Is the right to distribute the information solely vested in HIWG? Or was it just a generalized permission to distribute as long as the package was unchanged?
I mean, that's the way something like that might happen today - a lot of software and other creations work under newer licenses/copyright stipulations that say 'you can distribute it, you just can't change it or charge for it'.
Was the HIWG ever incorporated or given a legal existence? If not, it must have effectively been the distributor that had the permission.
Tom B
> 2. Was it free? Or was it always a paid product? If it was free, I'm assuming
> (maybe wrongly?) that it ought to be redistributable (maybe?).
>
When Bryan Borich was distributing the CD it was "free", but you needed to pay
for the physical media ($2-$5) and postage ($1) to mail it to you. This is how I
got my copy.
The problem now is the HIWG is defunct, so no one is sure who has a right to
distribute the data.
> 3. If someone who has it could do a review of its contents (there's one for
> Jeff's Frontier Traveller magazine!), that would be helpful. I don't even have
> any sort of idea of formats, organization, or content involved (other than in
> the most 10,000 foot view sort).
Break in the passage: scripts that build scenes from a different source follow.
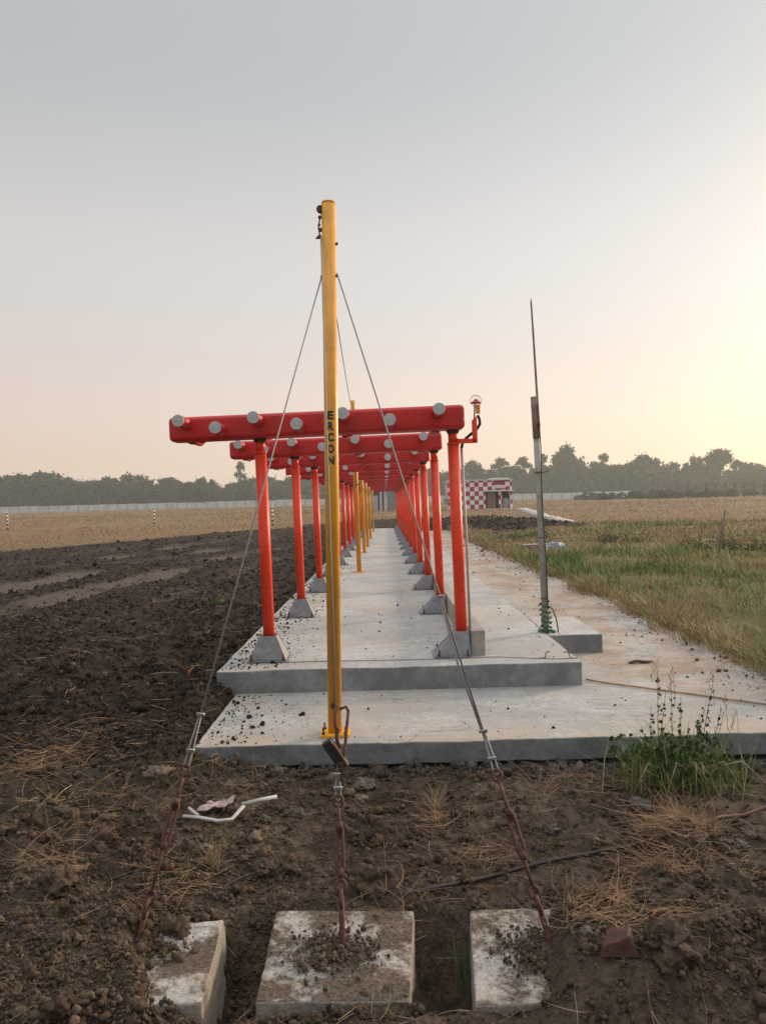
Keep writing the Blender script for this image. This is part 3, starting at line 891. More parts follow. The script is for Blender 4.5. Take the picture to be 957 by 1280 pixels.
# ------------------------------------------------------------------ guy wires with turnbuckles
def chain(name, anchor, top, marks, label, rod_py, wire_r=.0055, tw=.022, long_py=None):
    """marks: picture heights of rod top, turnbuckle bottom, turnbuckle top, eye, clip1, clip2 (along the same straight line)"""
    d = (top - anchor).normalized()
    r = empty(name, anchor, label, 'stay wire', 'stay wires of the lettered mast')
    def P(py): return along(anchor, top, py) - anchor
    view = Vector((0, -1, 0)); side = d.cross(view).normalized(); nrm = side.cross(d).normalized()
    rod_t, tb0, tb1, eye, k1, k2 = marks
    # anchor rod out of the block with bent loop
    MB().tube([-d * .22 - Vector((0, 0, .03)), P(rod_t + 4) * .6, P(rod_t + 4)], .0135, 10).torus(P(rod_t) - d * .005, side, .030, .0105, 18, 8, 1.25, d).build('anchor_rod', M['rust'], r)
    # lower eye + threaded rod
    e0 = P(rod_t) + d * .035
    MB().torus(e0 + d * .012, nrm, .022, .0085, 16, 8, 1.2, d).tube([e0 + d * .035, P(tb0) + d * .06], .0085, 8).build('eye_bolt', M['rust'], r)
    mb = MB(); a, b_ = P(tb0), P(tb1); Lb = (b_ - a).length
    for s_ in (-1, 1): mb.tube([a + side * s_ * .007, a + d * .03 + side * s_ * tw * .72, b_ - d * .03 + side * s_ * tw * .72, b_ + side * s_ * .007], .0085, 8)
    mb.tube([a - d * .008, a + d * .028], .017, 8); mb.tube([b_ - d * .028, b_ + d * .008], .017, 8)
    mb.build('turnbuckle', M['rust'], r)
    e1 = P(eye)
    MB().tube([b_ - d * .05, e1 - d * .03], .0085, 8).torus(e1 - d * .006, nrm, .022, .008, 16, 8, 1.2, d).build('eye_bolt', M['rust'], r)
    # doubled wire with clips
    q1, q2 = P(k1), P(k2)
    loop = [q2 + side * .004, q1 + side * .012, e1 + d * .03 + side * .013, e1 + d * .004 + side * .009, e1 - d * .004, e1 + d * .004 - side * .009, e1 + d * .03 - side * .013, q1 - side * .010, q2 - side * .005]
    rp = MB().tube(loop, wire_r * .9, 8)
    rp.tube([q1.lerp(q2, .7), top - anchor], wire_r, 8)
    rp.build('wire_rope', M['wire'], r)
    clips = [q1, q2]
    if long_py:
        q3 = P(long_py); clips.append(q3)
        MB().tube([q2 - side * .006, q2.lerp(q3, .5) - side * .020, q3 - side * .004], wire_r, 8).build('wire_tail', M['wire'], r)
    for q_ in clips:
        MB().box(q_, (.045, .016, .014), bev=.003).tube([q_ - side * .018 - nrm * .012, q_ - side * .018 + nrm * .014, q_ + side * .018 + nrm * .014, q_ + side * .018 - nrm * .012], .004, 6).build('rope_clip', M['zinc'], r)
    return r, d, side, nrm


T1 = on_mast(346) + Vector((-mr - .006, -.0, 0)); A1 = at(172, 1178, Z=-.40)
T3 = on_mast(342) + Vector((mr + .006, -.0, 0)); A3 = at(690, 1185, Z=-.40)
T2 = on_mast(296) + Vector((-mr - .004, -.035, 0)); A2 = at(428.5, 1186, Z=-.40)
chain('stay_wire', A1, T1, (1135, 1060, 1000, 962, 938, 893), 'left stay wire slanting from the mast to the half buried block', 1170)
chain('stay_wire', A3, T3, (1130, 1072, 1013, 968, 948, 914), 'right stay wire crossing the red posts down to the right block', 1170, long_py=746)
r2, d2, side2, nrm2 = chain('stay_wire', A2, T2, (1122, 1094, 1030, 1000, 985, 968), 'middle stay wire hanging straight down the lettered mast front', 1170)
# hook, tackle block on the middle stay
def p2(py, dx=0): return along(A2, T2, py) - A2 + Vector((dx, -.012, 0))
MB().tube([p2(886), p2(905, -.002), p2(912, .006), p2(922, .002), p2(934, .012)], [.011, .009, .012, .009, .010], 8).build('link_chain', M['rust'], r2)
MB().tube([p2(886, .02), p2(883, .055), p2(888, .066), p2(900, .060), p2(915, .050), p2(930, .045), p2(942, .035), p2(975, .016)], .008, 8).build('hook', M['rust'], r2)
c = p2(937, -.005)
mt = Matrix.Rotation(R(-32), 3, 'Y')
MB().box(c + Vector((-.012, -.01, 0)), (.052, .05, .125), mt, bev=.008).build('tackle_block', M['black'], r2)
MB().box(c + Vector((.026, -.018, -.012)), (.010, .056, .130), mt, bev=.002).build('side_plate', M['rust'], r2)

# ------------------------------------------------------------------ grey post with lightning rod
GB = at(682, 790, Z=0.0)
def earth_post(base, label, plant):
    r = empty('earthing_post', base, label, 'earthing post', 'grey posts with rods on the slab edge')
    Yp = GB.y
    def g(px, py, dy=0): return at(px, py, Y=Yp + dy) - GB
    MB().tube([g(682, 791), g(667.6, 497)], [.040, .036], 14).build('pole', M['greypost'], r)
    MB().tube([g(670.0, 548, -.012), g(666.9, 496, -.012)], [.041, .041], 8).build('wooden_sleeve', M['wood'], r)
    MB().tube([g(673.2, 534, -.05), g(671, 497, -.03), g(666.5, 425, 0), g(663.4, 378, 0), g(663.2, 372, 0)], [.015, .014, .012, .010, .002], 8).build('rod', M['wood'], r)
    MB().tube([g(673.5, 527, -.06), g(675.5, 560, -.05), g(676, 590, -.05), g(678, 640, -.05), g(682, 700, -.05), g(684.5, 760, -.05)], .007, 8).build('down_lead', M['black'], r)
    mb = MB()
    for py in (508, 590, 672, 748):
        c_ = g(667.6 + (py - 497) * .0492, py); mb.torus(c_, g(682, 791) - g(667.6, 497), .047, .004, 16, 6)
    mb.tube([g(668, 591.5, -.05), g(676, 591, -.055), g(684, 589, -.055), g(686, 587.5, -.05)], .005, 6)
    mb.build('tie_wire', M['black'], r)
    MB().box(g(673.0, 531, -.055), (.03, .025, .04), bev=.004).build('clamp', M['rust'], r)
    return r, g


ep, g = earth_post(GB, 'grey post with a thin pointed rod and green rope coiled at its foot', True)
mb = MB(); pts = []
for k in range(70):
    a = k * .55; py = 752 + 38 * (k / 69) ** .9; c_ = g(680.2 + (py - 752) * .05, py)
    rr_ = .055 + .020 * math.sin(k * 1.7) + .03 * (k > 60)
    pts.append(c_ + Vector((math.cos(a) * rr_, math.sin(a) * rr_, .018 * math.sin(k * 2.3))))
mb.tube(pts, .0085, 6)
mb.tube([g(684, 757, -.04), g(690, 761, -.05), g(694.5, 772, -.05), g(697, 786, -.03), g(697.5, 797, .02), g(697.8, 803, .1)], .008, 6)
for k in range(8):
    a = k * .8; c_ = g(683, 789); mb.tube([c_, c_ + Vector((math.cos(a) * .06, math.sin(a) * .05, .015)), c_ + Vector((math.cos(a) * .11, math.sin(a) * .09, -.005))], .006, 6)
mb.build('rope_coil', M['rope'], ep)
ep2 = copy_tree(ep); ep2.location = (at(552, 687, Z=-.05).x, 26.6, -.03); ep2['label'] = 'farther thin grey post with a rod, close beside the second red frame right post'
for ch in list(ep2.children):
    if ch.name.startswith('rope_coil'): bpy.data.objects.remove(ch)

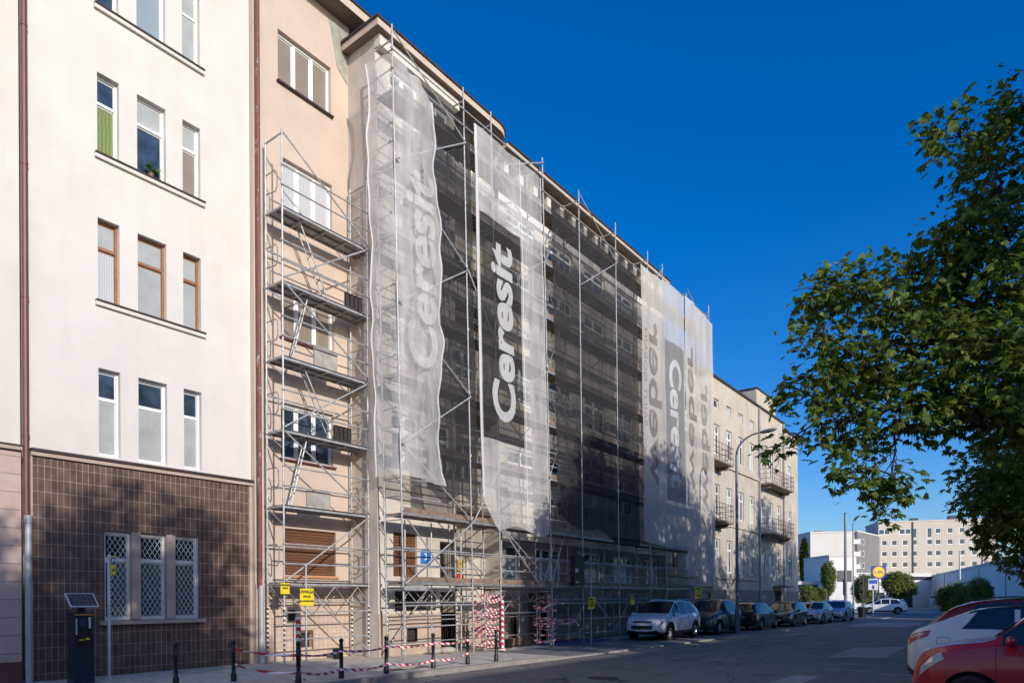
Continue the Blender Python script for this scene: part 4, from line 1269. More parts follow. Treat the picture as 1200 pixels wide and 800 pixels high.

It'd be nice to have a better idea what was on
> the CD. It might be as simple as a file listing if the files were by topic or by
> discussion thread or whatever. Or maybe there's more to characterizing the
> contents...
>
The contents were a messy mixture of software, random files from different FTP
sites, the early archives of the TML and other mailing lists, the mostly
archived documents from the HIWG groups, artwork and deckplans in graphic
formats unreadable by existing software, and a few fanzines.
> I'm sorry I missed this when it was available to be had. I don't think I even
> heard about HIWG (as something open to the public) until quite late and didn't
> hear about the presence of the CD until it was no longer available.
>
HIWG ceased being an active organization around the time of publication of TNE
(93-94). And since the internet wasn't a thing in that era you needed to either
be aware of the project by knowing someone who was a part of it, or know the
circle of dedicated fans (e.g. being on the TML) to be a part of the project.